→ **Instruction**
Each line below should be retyped exactly, with no pictures.

→ **Recorded information**
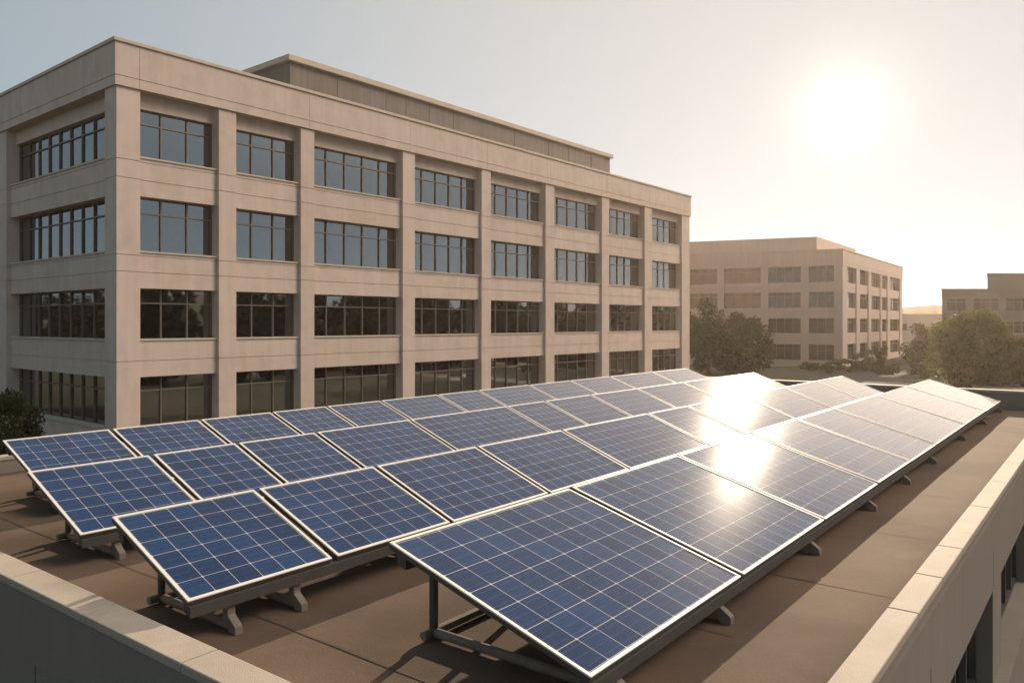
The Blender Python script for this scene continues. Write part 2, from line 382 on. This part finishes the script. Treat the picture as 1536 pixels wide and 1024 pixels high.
def far_building():
    root = empty('warehouse', (-41.5, 206, 0), R(37.6), label='long low tan building far away in the gap between the two hazy offices', cat='building')
    m = MB(); m.box(-6, 16, 0, 14, 0, 7.6); m.build('wall', CONC_FAR, root)
    m = MB(); m.box(-6.2, 16.2, -.2, 14.2, 7.6, 8.1); m.build('roof', CONC_LIGHT, root)
    for k in range(5):
        g = MB(); g.box(-4.6+k*4.2, -2.2+k*4.2, -.03, .1, 4.2, 5.8); g.build('window', GLASS_FAR, root)
far_building()

# ------------------------------------------------------------------ own building: roof, parapets, outer walls
ZR = Z(-2.25); ZC = Z(-2.0)
RX1, RX0, RY0, RY1 = -1.08, -13.4, 2.47, 24.3      # outer faces
def own_building():
    root = empty('roof_building', (0, 0, 0), label='low building whose flat brown roof carries the solar panels', cat='building')
    m = MB(); m.box(RX0+.2, RX1-.2, RY0+.2, RY1-.3, ZR-.3, ZR)
    ro = m.build('roof', ROOFING, root)
    rr = random.Random(3)
    for y in (3.55, 5.45, 7.0, 9.1, 11.4, 14.2, 17.3, 20.5):
        s = MB(); x = RX0+.3 if rr.random() < .6 else rr.uniform(-8, -4); xe = RX1-.25 if rr.random() < .75 else rr.uniform(-2.6, -1.6)
        pts = []; dy = 0
        while x < xe:
            pts.append((x, y+dy, rr.uniform(.004, .010))); x += rr.uniform(.25, .8); dy = max(-.03, min(.03, dy+rr.uniform(-.012, .012)))
        pts.append((xe, y+dy, .004)); n = len(pts)
        s.add([(p[0], p[1]-p[2], ZR+.004) for p in pts]+[(p[0], p[1]+p[2], ZR+.004) for p in pts], [(i, i+1, n+i+1, n+i) for i in range(n-1)])
        s.build('seam', SEAM, ro)
    # parapets: wall with separate coping slabs
    def parapet(x0, x1, y0, y1, along, joints, zc=ZC):
        w = MB(); w.box(x0+.015, x1-.015, y0+.015, y1-.015, ZR-.32, zc-.06); po = w.build('parapet', PARAPET, root)
        c = MB()
        a0, a1 = (x0, x1) if along == 'x' else (y0, y1)
        js = [a0]+[j for j in joints if a0 < j < a1]+[a1]
        for a, b in zip(js, js[1:]):
            a += .004; b -= .004
            if along == 'x': c.box(a, b, y0, y1, zc-.06, zc)
            else: c.box(x0, x1, a, b, zc-.06, zc)
        c.build('coping', STONE, po, bevel=.008)
    parapet(RX1-.2, RX1, RY0, RY1, 'y', [2.9, 4.45, 6.0, 6.95, 7.95, 9.9, 11.6, 13.3, 15, 16.7, 18.4, 20.1, 21.8, 23])
    parapet(RX0, RX1-.203, RY0, RY0+.25, 'x', [-12.3, -10.2, -8.5, -6.9, -5.66, -4.37, -2.9])
    parapet(RX0, RX0+.2, RY0+.253, RY1-.303, 'y', [5, 8, 11, 14, 17, 20])
    parapet(RX0, RX1-.203, RY1-.3, RY1, 'x', [-11, -8, -5, -3.2], Z(-1.76))
    # outer walls
    w = MB()
    js = [RY0+.05, 2.9, 6.56, 10.3, 14.05, 17.8, 21.5, RY1-.02]
    w.box(RX1-.10, RX1-.05, RY0+.06, RY1-.06, Z(-2.99), Z(-2.12))
    for a, b in zip(js, js[1:]):
        w.box(RX1-.06, RX1-.02, a+.012, b-.012, Z(-3.0), Z(-2.17))
    w.box(RX1-.07, RX1+.005, RY0+.02, RY1-.02, Z(-2.165), Z(-2.13))
    piers = [(RY0+.05, 2.95), (5.9, 6.7), (10.3, 11.1), (14.8, 15.6), (19.3, 20.1), (23.6, RY1-.05)]
    for a, b in piers: w.box(RX1-.35, RX1-.025, a, b, Z(-4.1), Z(-3.002))
    w.box(RX1-.35, RX1+.02, RY0+.05, RY1-.05, 0, Z(-4.16))
    w.box(RX1-.35, RX1+.10, RY0+.04, RY1-.04, Z(-4.158), Z(-4.1))
    js = [RX0+.03, -12.0, -9.2, -6.44, -3.7, RX1-.36]
    w.box(RX0+.03, RX1-.37, RY0+.06, RY0+.12, 0, Z(-2.12))
    for a, b in zip(js, js[1:]): w.box(a+.012, b-.012, RY0+.02, RY0+.07, .01, Z(-2.2))
    w.box(RX0+.02, RX0+.08, RY0+.1, RY1-.1, 0, Z(-2.4)); w.box(RX0+.1, RX1-.37, RY1-.08, RY1-.02, 0, Z(-2.4))
    w.build('wall', PARAPET, root)
    for (a0, a), (b, b0) in zip(piers, piers[1:]):
        g = MB(); g.box(RX1-.30, RX1-.26, a, b, Z(-4.099), Z(-3.003)); go = g.build('window', GLASS, root)
        f = MB(); n = 5
        for k in range(n+1):
            y = a+(b-a)*k/n; f.box(RX1-.262, RX1-.19, max(a, y-.03), min(b, y+.03), Z(-4.04), Z(-3.06))
        f.box(RX1-.262, RX1-.185, a, b, Z(-4.098), Z(-4.04)); f.box(RX1-.262, RX1-.185, a, b, Z(-3.06), Z(-3.004))
        f.build('frame', DARK_METAL, go)
own_building()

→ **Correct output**
The Blender Python script for this scene continues. Write part 2, from line 382 on. This part finishes the script. Treat the picture as 1536 pixels wide and 1024 pixels high.
def far_building():
    root = empty('warehouse', (-41.5, 206, 0), R(37.6), label='long low tan building far away in the gap between the two hazy offices', cat='building')
    m = MB(); m.box(-6, 16, 0, 14, 0, 7.6); m.build('wall', CONC_FAR, root)
    m = MB(); m.box(-6.2, 16.2, -.2, 14.2, 7.6, 8.1); m.build('roof', CONC_LIGHT, root)
    for k in range(5):
        g = MB(); g.box(-4.6+k*4.2, -2.2+k*4.2, -.03, .1, 4.2, 5.8); g.build('window', GLASS_FAR, root)
far_building()

# ------------------------------------------------------------------ own building: roof, parapets, outer walls
ZR = Z(-2.25); ZC = Z(-2.0)
RX1, RX0, RY0, RY1 = -1.08, -13.4, 2.47, 24.3      # outer faces
def own_building():
    root = empty('roof_building', (0, 0, 0), label='low building whose flat brown roof carries the solar panels', cat='building')
    m = MB(); m.box(RX0+.2, RX1-.2, RY0+.2, RY1-.3, ZR-.3, ZR)
    ro = m.build('roof', ROOFING, root)
    rr = random.Random(3)
    for y in (3.55, 5.45, 7.0, 9.1, 11.4, 14.2, 17.3, 20.5):
        s = MB(); x = RX0+.3 if rr.random() < .6 else rr.uniform(-8, -4); xe = RX1-.25 if rr.random() < .75 else rr.uniform(-2.6, -1.6)
        pts = []; dy = 0
        while x < xe:
            pts.append((x, y+dy, rr.uniform(.004, .010))); x += rr.uniform(.25, .8); dy = max(-.03, min(.03, dy+rr.uniform(-.012, .012)))
        pts.append((xe, y+dy, .004)); n = len(pts)
        s.add([(p[0], p[1]-p[2], ZR+.004) for p in pts]+[(p[0], p[1]+p[2], ZR+.004) for p in pts], [(i, i+1, n+i+1, n+i) for i in range(n-1)])
        s.build('seam', SEAM, ro)
    # parapets: wall with separate coping slabs
    def parapet(x0, x1, y0, y1, along, joints, zc=ZC):
        w = MB(); w.box(x0+.015, x1-.015, y0+.015, y1-.015, ZR-.32, zc-.06); po = w.build('parapet', PARAPET, root)
        c = MB()
        a0, a1 = (x0, x1) if along == 'x' else (y0, y1)
        js = [a0]+[j for j in joints if a0 < j < a1]+[a1]
        for a, b in zip(js, js[1:]):
            a += .004; b -= .004
            if along == 'x': c.box(a, b, y0, y1, zc-.06, zc)
            else: c.box(x0, x1, a, b, zc-.06, zc)
        c.build('coping', STONE, po, bevel=.008)
    parapet(RX1-.2, RX1, RY0, RY1, 'y', [2.9, 4.45, 6.0, 6.95, 7.95, 9.9, 11.6, 13.3, 15, 16.7, 18.4, 20.1, 21.8, 23])
    parapet(RX0, RX1-.203, RY0, RY0+.25, 'x', [-12.3, -10.2, -8.5, -6.9, -5.66, -4.37, -2.9])
    parapet(RX0, RX0+.2, RY0+.253, RY1-.303, 'y', [5, 8, 11, 14, 17, 20])
    parapet(RX0, RX1-.203, RY1-.3, RY1, 'x', [-11, -8, -5, -3.2], Z(-1.76))
    # outer walls
    w = MB()
    js = [RY0+.05, 2.9, 6.56, 10.3, 14.05, 17.8, 21.5, RY1-.02]
    w.box(RX1-.10, RX1-.05, RY0+.06, RY1-.06, Z(-2.99), Z(-2.12))
    for a, b in zip(js, js[1:]):
        w.box(RX1-.06, RX1-.02, a+.012, b-.012, Z(-3.0), Z(-2.17))
    w.box(RX1-.07, RX1+.005, RY0+.02, RY1-.02, Z(-2.165), Z(-2.13))
    piers = [(RY0+.05, 2.95), (5.9, 6.7), (10.3, 11.1), (14.8, 15.6), (19.3, 20.1), (23.6, RY1-.05)]
    for a, b in piers: w.box(RX1-.35, RX1-.025, a, b, Z(-4.1), Z(-3.002))
    w.box(RX1-.35, RX1+.02, RY0+.05, RY1-.05, 0, Z(-4.16))
    w.box(RX1-.35, RX1+.10, RY0+.04, RY1-.04, Z(-4.158), Z(-4.1))
    js = [RX0+.03, -12.0, -9.2, -6.44, -3.7, RX1-.36]
    w.box(RX0+.03, RX1-.37, RY0+.06, RY0+.12, 0, Z(-2.12))
    for a, b in zip(js, js[1:]): w.box(a+.012, b-.012, RY0+.02, RY0+.07, .01, Z(-2.2))
    w.box(RX0+.02, RX0+.08, RY0+.1, RY1-.1, 0, Z(-2.4)); w.box(RX0+.1, RX1-.37, RY1-.08, RY1-.02, 0, Z(-2.4))
    w.build('wall', PARAPET, root)
    for (a0, a), (b, b0) in zip(piers, piers[1:]):
        g = MB(); g.box(RX1-.30, RX1-.26, a, b, Z(-4.099), Z(-3.003)); go = g.build('window', GLASS, root)
        f = MB(); n = 5
        for k in range(n+1):
            y = a+(b-a)*k/n; f.box(RX1-.262, RX1-.19, max(a, y-.03), min(b, y+.03), Z(-4.04), Z(-3.06))
        f.box(RX1-.262, RX1-.185, a, b, Z(-4.098), Z(-4.04)); f.box(RX1-.262, RX1-.185, a, b, Z(-3.06), Z(-3.004))
        f.build('frame', DARK_METAL, go)
own_building()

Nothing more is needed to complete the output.